Begin with the line that contains "for k, (px_, Y, h, w_, mt)", end with the line that contains "tot[k] = conifer(bgl[k], px_, Y, h, [(0, w_", and extract exactly that stretch of lines.

[Data extracted from a collection]
[Start]

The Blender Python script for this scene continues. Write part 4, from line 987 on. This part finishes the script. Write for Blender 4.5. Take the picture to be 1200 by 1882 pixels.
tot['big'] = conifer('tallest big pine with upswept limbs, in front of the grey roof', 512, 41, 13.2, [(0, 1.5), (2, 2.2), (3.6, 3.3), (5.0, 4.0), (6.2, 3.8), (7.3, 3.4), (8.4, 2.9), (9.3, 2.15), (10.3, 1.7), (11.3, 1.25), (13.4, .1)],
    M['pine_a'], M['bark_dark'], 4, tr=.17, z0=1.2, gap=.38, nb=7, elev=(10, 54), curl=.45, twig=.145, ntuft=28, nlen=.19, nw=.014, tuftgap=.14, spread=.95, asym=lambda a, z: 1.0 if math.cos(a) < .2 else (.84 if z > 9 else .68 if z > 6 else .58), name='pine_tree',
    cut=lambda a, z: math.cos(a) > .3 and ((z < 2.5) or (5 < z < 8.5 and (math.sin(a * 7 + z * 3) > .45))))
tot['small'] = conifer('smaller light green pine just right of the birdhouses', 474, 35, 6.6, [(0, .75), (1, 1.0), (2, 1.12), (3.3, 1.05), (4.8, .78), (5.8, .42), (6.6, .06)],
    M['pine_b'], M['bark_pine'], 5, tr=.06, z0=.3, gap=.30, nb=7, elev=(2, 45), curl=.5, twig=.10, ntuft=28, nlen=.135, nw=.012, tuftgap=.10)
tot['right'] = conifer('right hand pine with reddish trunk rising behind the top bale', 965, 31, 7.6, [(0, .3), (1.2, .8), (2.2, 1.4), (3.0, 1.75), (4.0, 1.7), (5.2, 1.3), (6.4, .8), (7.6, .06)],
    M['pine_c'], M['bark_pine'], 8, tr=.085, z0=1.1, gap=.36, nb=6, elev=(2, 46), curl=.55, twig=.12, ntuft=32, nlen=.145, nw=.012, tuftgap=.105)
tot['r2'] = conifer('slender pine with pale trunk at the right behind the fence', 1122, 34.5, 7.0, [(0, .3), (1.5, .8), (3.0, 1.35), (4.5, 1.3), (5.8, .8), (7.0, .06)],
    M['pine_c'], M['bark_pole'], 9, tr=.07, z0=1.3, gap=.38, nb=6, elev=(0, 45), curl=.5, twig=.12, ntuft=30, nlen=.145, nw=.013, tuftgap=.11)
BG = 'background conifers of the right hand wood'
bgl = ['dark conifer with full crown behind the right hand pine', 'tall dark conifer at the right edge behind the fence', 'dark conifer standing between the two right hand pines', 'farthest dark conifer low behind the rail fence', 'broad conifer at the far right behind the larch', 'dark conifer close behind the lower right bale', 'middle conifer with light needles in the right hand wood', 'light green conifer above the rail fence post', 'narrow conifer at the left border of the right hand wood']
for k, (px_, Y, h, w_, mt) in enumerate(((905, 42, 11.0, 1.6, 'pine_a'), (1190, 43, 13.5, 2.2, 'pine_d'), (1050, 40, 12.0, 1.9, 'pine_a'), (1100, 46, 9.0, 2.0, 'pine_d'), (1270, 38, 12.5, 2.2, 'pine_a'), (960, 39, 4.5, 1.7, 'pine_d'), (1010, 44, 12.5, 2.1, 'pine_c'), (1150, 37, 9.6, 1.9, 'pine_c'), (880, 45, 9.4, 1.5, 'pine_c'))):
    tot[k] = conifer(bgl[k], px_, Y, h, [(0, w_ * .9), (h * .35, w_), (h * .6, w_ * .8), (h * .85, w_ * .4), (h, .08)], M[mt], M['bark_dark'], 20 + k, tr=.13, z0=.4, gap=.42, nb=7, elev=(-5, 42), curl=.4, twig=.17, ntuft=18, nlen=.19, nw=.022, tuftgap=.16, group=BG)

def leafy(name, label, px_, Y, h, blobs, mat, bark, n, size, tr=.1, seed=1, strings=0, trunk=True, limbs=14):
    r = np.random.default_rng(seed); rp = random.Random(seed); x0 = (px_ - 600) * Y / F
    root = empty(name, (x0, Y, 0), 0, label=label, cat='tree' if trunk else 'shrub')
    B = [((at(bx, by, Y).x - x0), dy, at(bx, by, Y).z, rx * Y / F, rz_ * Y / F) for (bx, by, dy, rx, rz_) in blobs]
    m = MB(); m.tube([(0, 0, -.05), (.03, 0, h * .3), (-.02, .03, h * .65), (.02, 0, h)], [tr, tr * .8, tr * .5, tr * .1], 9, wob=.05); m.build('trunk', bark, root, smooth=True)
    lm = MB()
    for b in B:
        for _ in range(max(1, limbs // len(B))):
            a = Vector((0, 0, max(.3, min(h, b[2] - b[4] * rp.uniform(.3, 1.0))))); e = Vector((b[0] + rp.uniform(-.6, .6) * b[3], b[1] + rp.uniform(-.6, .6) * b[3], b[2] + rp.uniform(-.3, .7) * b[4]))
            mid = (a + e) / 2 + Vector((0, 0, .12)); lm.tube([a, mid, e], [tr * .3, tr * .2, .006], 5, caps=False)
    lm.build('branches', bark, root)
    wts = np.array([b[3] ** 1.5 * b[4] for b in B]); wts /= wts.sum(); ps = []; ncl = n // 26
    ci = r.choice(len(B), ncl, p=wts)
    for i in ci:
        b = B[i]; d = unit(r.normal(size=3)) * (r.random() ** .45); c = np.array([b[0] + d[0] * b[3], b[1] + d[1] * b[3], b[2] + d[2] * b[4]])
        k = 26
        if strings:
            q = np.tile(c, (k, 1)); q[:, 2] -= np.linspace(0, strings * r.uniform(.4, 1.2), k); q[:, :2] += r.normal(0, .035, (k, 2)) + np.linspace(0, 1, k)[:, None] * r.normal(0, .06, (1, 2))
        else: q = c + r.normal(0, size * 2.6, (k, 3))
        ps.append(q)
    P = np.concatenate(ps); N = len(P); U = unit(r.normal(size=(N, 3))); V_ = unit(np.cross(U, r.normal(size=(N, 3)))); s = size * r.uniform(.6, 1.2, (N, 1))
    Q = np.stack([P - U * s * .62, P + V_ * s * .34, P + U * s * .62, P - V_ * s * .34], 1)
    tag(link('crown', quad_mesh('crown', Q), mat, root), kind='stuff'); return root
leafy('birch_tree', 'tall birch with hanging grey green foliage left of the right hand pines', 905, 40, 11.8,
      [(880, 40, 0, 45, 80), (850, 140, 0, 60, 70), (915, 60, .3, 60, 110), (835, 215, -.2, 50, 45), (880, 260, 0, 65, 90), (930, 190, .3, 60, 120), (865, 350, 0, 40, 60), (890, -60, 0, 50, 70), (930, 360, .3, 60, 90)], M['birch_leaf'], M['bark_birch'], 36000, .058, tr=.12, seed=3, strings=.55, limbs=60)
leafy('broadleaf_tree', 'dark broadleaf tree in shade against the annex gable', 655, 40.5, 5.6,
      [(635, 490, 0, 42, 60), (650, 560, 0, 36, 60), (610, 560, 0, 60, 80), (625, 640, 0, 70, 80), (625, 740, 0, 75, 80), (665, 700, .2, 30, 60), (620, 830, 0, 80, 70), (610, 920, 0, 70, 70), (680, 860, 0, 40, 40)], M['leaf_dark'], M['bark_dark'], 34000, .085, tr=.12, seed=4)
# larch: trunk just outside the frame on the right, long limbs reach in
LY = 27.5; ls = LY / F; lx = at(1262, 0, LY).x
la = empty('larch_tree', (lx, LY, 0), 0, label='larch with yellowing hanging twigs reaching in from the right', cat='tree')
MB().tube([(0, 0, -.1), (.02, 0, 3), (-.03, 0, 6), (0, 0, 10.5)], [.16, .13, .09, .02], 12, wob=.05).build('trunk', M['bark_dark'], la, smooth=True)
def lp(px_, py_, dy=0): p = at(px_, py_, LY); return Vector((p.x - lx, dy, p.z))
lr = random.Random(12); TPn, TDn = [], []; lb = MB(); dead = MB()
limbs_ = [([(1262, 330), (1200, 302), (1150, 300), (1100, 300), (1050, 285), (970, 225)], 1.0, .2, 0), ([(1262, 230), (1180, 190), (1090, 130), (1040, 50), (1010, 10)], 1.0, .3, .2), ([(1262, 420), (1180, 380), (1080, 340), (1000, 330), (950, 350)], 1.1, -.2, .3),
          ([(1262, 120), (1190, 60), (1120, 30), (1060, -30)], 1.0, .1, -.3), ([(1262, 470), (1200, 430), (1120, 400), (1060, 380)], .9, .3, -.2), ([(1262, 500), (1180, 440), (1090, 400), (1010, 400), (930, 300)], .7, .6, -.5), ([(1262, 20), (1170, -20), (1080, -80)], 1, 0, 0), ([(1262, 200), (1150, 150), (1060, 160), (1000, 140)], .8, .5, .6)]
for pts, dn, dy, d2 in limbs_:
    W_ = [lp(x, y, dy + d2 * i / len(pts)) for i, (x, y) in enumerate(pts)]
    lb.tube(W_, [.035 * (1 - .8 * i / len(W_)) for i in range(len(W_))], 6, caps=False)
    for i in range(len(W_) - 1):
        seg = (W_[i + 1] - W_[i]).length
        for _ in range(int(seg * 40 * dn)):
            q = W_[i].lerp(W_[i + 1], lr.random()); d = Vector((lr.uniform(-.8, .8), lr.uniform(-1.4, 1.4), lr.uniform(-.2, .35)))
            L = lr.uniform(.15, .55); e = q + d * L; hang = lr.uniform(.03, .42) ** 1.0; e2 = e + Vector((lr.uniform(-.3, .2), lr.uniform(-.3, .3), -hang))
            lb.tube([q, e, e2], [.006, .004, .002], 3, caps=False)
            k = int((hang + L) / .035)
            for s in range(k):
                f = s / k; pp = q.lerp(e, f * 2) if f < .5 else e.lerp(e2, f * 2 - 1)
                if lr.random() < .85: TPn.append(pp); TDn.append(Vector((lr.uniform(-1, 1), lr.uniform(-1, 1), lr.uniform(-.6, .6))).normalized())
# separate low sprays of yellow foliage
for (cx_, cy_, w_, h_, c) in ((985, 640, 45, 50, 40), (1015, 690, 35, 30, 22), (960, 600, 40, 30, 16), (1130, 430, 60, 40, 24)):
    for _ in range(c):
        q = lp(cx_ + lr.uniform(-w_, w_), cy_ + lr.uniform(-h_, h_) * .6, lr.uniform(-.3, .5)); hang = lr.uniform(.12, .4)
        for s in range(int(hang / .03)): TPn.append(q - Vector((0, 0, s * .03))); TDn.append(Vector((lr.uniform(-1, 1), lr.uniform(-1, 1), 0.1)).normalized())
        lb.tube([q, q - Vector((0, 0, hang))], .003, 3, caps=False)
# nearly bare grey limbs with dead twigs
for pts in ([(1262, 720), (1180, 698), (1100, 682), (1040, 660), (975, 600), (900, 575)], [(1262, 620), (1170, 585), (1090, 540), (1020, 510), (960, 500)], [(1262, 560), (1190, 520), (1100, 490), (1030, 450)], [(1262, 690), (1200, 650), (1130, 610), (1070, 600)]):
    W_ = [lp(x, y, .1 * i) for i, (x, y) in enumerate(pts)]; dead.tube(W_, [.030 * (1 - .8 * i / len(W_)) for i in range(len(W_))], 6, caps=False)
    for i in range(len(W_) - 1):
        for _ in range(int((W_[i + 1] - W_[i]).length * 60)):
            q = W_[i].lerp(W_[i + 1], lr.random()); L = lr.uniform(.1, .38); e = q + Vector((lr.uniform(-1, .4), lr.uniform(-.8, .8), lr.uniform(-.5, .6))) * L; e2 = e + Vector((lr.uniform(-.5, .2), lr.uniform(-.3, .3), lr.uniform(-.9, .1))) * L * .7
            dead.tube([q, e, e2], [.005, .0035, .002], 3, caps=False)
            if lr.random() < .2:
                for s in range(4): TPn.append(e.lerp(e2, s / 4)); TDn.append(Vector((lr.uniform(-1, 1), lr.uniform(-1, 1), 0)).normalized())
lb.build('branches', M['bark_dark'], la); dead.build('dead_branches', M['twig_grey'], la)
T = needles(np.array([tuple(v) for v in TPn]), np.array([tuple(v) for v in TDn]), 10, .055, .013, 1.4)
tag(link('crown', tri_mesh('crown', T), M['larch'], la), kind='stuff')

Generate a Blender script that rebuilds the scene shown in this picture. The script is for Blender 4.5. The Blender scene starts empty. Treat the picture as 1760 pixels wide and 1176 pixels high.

[End]

## Task result
for k, (px_, Y, h, w_, mt) in enumerate(((905, 42, 11.0, 1.6, 'pine_a'), (1190, 43, 13.5, 2.2, 'pine_d'), (1050, 40, 12.0, 1.9, 'pine_a'), (1100, 46, 9.0, 2.0, 'pine_d'), (1270, 38, 12.5, 2.2, 'pine_a'), (960, 39, 4.5, 1.7, 'pine_d'), (1010, 44, 12.5, 2.1, 'pine_c'), (1150, 37, 9.6, 1.9, 'pine_c'), (880, 45, 9.4, 1.5, 'pine_c'))):
    tot[k] = conifer(bgl[k], px_, Y, h, [(0, w_ * .9), (h * .35, w_), (h * .6, w_ * .8), (h * .85, w_ * .4), (h, .08)], M[mt], M['bark_dark'], 20 + k, tr=.13, z0=.4, gap=.42, nb=7, elev=(-5, 42), curl=.4, twig=.17, ntuft=18, nlen=.19, nw=.022, tuftgap=.16, group=BG)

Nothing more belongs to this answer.